Fantasies, dreams, fairy tales. Given their particularly fantastic aura, Federico Fellini’s movies have rarely been considered offspring of the neorealism that characterized Italian cinema between the late 40s and early 50s (even though the director was a protagonist in the movement, as a screenwriter). Rather, his films have always been seen as unrealistic, the mere product of his fantasy and imagination. This is certainly true for films like 8 ½, undoubtedly his masterpiece, and Giulietta degli Spiriti, where any sense of realism is practically missing. And it is also partly true for a production as personal as Amarcord, winner of the Best Foreign Language Film Oscar in 1975.

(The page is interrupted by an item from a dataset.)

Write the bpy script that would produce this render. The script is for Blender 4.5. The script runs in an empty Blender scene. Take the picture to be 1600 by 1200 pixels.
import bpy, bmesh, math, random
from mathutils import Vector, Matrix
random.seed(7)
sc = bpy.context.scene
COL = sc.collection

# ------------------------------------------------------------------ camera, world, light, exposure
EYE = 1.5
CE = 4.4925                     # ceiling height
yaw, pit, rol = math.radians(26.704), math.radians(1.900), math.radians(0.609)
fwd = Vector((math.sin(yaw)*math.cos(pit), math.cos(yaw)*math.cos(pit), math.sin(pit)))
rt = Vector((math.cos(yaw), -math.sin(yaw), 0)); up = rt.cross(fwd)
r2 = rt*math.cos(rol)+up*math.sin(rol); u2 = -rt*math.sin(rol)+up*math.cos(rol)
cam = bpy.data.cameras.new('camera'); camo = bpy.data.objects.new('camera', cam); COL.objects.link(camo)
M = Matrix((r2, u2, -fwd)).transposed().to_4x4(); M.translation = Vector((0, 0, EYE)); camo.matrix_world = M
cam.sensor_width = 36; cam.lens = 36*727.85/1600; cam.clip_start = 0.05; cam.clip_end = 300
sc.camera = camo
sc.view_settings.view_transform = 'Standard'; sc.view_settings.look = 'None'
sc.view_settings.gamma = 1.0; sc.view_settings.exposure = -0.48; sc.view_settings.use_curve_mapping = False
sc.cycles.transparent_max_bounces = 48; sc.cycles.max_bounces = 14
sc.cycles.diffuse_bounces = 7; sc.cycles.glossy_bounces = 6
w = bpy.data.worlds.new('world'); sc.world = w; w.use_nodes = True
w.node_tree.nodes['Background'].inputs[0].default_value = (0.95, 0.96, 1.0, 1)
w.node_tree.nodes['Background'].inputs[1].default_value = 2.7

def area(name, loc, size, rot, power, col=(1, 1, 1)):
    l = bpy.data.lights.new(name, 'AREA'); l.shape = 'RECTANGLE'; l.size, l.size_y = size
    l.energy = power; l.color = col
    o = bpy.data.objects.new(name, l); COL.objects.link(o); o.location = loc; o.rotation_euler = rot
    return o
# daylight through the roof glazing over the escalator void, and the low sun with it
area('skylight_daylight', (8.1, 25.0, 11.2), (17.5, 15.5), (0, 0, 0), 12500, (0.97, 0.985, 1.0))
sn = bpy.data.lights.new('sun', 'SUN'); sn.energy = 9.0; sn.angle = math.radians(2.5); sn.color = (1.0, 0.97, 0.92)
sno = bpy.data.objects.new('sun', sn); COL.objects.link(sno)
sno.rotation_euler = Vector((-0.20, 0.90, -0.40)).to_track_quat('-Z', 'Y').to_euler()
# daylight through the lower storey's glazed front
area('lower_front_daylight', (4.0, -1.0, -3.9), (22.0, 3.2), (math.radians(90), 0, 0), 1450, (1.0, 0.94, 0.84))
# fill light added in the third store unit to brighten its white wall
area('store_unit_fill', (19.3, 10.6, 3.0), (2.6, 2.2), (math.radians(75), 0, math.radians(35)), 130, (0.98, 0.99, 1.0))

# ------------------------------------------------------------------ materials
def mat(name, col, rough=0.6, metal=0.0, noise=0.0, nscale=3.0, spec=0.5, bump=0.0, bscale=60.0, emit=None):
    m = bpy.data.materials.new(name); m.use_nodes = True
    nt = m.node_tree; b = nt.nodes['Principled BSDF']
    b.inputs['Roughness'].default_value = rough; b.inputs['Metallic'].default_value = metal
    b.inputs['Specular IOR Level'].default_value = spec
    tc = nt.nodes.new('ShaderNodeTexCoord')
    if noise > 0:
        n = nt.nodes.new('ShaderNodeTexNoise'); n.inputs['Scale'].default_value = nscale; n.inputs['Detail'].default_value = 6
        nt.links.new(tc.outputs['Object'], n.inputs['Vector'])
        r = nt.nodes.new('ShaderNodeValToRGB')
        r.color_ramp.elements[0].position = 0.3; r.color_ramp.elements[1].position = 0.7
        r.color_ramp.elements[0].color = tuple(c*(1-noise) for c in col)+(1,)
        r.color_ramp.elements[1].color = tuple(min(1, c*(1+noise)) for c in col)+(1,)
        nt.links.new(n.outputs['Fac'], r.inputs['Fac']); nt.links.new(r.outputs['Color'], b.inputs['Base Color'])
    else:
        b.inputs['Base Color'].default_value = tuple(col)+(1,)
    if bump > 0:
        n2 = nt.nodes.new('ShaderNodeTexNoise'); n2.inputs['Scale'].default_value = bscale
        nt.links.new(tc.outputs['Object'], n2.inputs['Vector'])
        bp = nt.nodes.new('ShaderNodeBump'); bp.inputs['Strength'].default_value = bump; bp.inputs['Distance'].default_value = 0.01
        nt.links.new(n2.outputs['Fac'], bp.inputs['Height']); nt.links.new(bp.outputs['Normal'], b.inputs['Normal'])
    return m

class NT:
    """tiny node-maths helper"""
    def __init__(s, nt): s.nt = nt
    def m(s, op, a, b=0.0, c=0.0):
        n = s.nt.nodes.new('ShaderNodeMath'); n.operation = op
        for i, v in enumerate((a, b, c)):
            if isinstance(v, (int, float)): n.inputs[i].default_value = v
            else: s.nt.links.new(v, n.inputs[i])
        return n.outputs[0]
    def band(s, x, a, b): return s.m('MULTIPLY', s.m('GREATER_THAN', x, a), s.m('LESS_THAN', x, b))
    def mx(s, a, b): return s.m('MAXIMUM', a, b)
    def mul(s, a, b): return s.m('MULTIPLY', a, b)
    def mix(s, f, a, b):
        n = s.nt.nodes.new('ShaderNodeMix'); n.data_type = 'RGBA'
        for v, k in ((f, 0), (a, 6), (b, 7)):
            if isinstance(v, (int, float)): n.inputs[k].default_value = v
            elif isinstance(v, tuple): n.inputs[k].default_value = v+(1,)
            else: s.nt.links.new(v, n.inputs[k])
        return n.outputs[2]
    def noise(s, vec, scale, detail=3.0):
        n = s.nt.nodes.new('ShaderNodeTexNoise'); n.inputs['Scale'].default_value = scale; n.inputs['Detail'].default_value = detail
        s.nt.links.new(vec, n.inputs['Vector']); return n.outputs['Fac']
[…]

"The film depicts the director’s childhood recollections in the town of Rimini, in the small little world he dealt with before growing up and leaving for Rome and cinema."


Almost programmatically, from the very title, Fellini tells us we are about to watch a memory. In fact, “amarcord” comes from “a m’arcord,” or “Io mi ricordo” in standard Italian. It means “I do recall” in the dialect of Fellini’s region, Romagna. The film depicts the director’s childhood recollections in the town of Rimini, in the small little world he dealt with before growing up and leaving for Rome and cinema. It was a period he had already depicted several years earlier, in I vitelloni. But Amarcord is not so much a realistic representation of times gone by as it is a return to the past through grotesque lens.

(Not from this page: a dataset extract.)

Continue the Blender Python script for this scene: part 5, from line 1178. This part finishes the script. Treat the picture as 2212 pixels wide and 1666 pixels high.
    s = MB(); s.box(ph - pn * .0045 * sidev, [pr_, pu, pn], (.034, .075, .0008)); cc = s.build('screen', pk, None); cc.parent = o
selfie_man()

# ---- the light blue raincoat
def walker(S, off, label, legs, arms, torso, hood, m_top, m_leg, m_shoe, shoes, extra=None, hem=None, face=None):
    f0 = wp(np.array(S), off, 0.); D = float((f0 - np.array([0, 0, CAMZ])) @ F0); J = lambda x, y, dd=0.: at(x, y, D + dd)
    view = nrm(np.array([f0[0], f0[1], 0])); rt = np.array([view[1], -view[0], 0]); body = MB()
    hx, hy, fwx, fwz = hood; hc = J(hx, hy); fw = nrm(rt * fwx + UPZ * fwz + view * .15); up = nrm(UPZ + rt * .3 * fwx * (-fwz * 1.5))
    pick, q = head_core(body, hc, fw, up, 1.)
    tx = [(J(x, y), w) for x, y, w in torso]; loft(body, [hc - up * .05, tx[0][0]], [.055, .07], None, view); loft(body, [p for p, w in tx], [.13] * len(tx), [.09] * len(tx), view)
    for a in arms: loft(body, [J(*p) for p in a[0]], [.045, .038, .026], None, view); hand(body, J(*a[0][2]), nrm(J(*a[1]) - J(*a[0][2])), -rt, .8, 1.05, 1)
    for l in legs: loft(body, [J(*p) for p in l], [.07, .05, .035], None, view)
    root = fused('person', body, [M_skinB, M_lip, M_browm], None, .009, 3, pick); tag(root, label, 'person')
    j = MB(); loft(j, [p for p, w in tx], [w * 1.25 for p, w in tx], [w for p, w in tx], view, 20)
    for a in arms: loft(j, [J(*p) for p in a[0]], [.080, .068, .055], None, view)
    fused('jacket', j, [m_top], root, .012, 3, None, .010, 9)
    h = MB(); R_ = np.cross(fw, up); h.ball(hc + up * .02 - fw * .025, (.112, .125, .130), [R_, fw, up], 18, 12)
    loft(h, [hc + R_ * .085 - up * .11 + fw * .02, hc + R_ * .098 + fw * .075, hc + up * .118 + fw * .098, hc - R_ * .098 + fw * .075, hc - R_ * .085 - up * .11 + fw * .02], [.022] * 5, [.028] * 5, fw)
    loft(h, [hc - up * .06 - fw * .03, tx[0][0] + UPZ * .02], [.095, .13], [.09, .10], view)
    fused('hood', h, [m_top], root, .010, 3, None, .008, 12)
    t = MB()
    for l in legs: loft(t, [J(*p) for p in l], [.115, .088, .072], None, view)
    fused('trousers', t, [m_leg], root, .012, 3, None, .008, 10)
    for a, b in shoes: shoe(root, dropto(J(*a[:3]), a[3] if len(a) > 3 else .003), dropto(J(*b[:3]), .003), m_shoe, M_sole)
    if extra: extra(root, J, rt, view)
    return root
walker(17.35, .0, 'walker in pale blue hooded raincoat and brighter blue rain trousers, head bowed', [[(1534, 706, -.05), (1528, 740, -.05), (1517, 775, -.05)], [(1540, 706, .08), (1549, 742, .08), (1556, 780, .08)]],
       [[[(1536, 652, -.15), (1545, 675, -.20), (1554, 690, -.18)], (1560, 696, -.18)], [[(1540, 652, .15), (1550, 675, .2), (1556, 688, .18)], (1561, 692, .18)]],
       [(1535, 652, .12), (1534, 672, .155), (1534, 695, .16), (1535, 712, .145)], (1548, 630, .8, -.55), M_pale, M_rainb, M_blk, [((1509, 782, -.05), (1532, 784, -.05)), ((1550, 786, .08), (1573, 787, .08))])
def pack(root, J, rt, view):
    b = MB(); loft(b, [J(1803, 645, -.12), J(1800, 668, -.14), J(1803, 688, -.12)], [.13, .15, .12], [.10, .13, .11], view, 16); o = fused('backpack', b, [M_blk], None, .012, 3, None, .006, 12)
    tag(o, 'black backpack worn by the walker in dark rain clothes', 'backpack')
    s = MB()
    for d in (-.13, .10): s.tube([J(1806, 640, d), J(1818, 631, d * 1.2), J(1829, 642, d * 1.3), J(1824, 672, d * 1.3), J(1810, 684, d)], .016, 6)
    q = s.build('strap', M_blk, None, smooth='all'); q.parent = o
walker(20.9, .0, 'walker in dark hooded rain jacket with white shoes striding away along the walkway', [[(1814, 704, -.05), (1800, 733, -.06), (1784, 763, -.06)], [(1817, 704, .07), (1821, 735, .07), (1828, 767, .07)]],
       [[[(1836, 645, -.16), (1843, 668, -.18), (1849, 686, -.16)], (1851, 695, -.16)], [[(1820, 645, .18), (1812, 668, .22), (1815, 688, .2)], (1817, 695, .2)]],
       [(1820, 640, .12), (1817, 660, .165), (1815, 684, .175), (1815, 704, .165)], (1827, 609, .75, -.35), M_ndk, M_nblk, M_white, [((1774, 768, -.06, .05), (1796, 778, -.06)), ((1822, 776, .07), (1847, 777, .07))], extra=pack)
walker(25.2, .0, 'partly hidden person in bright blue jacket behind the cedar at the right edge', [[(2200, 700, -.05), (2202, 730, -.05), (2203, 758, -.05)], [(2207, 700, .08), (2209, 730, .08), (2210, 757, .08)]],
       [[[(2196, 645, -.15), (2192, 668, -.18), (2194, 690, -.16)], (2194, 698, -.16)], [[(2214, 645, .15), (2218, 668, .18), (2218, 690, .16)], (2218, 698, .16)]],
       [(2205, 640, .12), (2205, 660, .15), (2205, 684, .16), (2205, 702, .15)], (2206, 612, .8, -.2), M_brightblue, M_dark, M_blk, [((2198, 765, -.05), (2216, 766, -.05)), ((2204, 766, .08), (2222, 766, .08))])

Set between the springs of 1932 and 1933, the movie follows young Titta – Fellini’s alter ego – and his family and friends through a series of sketches. There is no main plot, only a loose structure of rather amusing and funny short episodes, in which Fellini succeeds in ridiculing all the institutions of the time: school, family, the Church, and Fascism. Some scenes have made it into the history books of cinema. For instance: the passage of a transatlantic ship during nighttime; Uncle Teo crying, “Voglio una donna” (I want a woman) from a tree; Gradisca’s night at the Grand Hotel; and Titta having to deal with a tobacconist’s curvaceousness.


"A prevailing sense of loss and sadness permeates every moment: an era has passed, youth is gone, and time itself is running out fast."


However, despite the film’s humor, loaded with inventions and gags of all sorts, audiences are eventually left with a bitter aftertaste. A prevailing sense of loss and sadness permeates every moment: an era has passed, youth is gone, and time itself is running out fast. When Fellini made the film, most of the people he was portraying had been dead for several years, while Italy had changed radically in the meantime. Fear of terrorism and of civil war between the far Left and the far Right were the leading preoccupations in the 70s, and for these reasons, Fellini’s Amarcord could not be happy. From a linguistic point of view, the film is mainly spoken in an Italian seasoned with a deep accent from Romagna. A few characteristic words pop up here and there, such as “ostia” (damn) or “patacca” (worthless). Several characters, especially the secondary players, speak directly in dialect. For instance: “Se il manini è arrivè, dall’inverno sem scapè” (in standard Italian, “Se arrivano i soffioni, siamo fuori dell’inverno,” or “If the dandelions arrive, we are out of winter,” the first thing said by the grandfather figure). The title of the film has entered the Italian language as a synonym for nostalgic memory, for that is exactly what this movie is about. Nevertheless, none like Fellini have been capable of producing art and poetry simply by telling such thin, often vulgar, and apparently forgettable stories. That is what makes the iconic director unique and incomparable to this date.